Let $D \colon X \to Y$ be a map of Banach spaces and define
$$(\mathrm d_f D) g := \displaystyle\lim_{\varepsilon \to 0} \frac{D(f+\varepsilon g) - Df}\varepsilon$$ given that the limit exists.
Suppose that $(\mathrm d_f D) g$ does not depend on $f$, will the assignment $$g \mapsto (\mathrm d_f D) g$$ be additive?

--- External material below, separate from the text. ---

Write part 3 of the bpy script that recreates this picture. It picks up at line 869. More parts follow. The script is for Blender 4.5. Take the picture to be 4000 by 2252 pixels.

A friend of mine has the hypothesis that the condition implies that $D$ is affine linear, i.e. linear up to a constant.
On
Let $F:X\to Y$ be Gateaux differentiable such that the Gateaux derivative is constant, i.e., $F'(x) = D$ for all $x$. Then using the mean-value theorem for Gateaux differentiable functions to the function $G(x):=F(x)-Dx$ yields $$ \|F(x) - F(0) - Dx\| = \|G(x)-G(0)\| = \sup_{t\in(0,1)} \|G'(tx)\| = 0. $$ So $$ F(x) = F(0) + Dx, $$ and $F$ is affine linear.
The above proof is part of the proof to show that continuous Gateaux differentiability implies Frechet differentiability.
If $X = \mathbb{R}^n$ and $Y = \mathbb{R}$, then, if $D$ is differentiable any differentiable function (that would be in a Fréchet sense) we know: $$ D(f+\varepsilon g) = D(f) + (\varepsilon g)\cdot \nabla D(f) + o(\varepsilon g) \iff $$ $$ \frac{D(f+\varepsilon g)-D(f)}{\varepsilon} = g \cdot \nabla D(f) + \frac{o(\varepsilon g)}{\varepsilon} $$ It follows that $(d_fD)g = g \cdot \nabla D(f) $. So this is an additive relationship.
You can generalize this approach for other Banach spaces.
You see that $D$ need not be affine at all.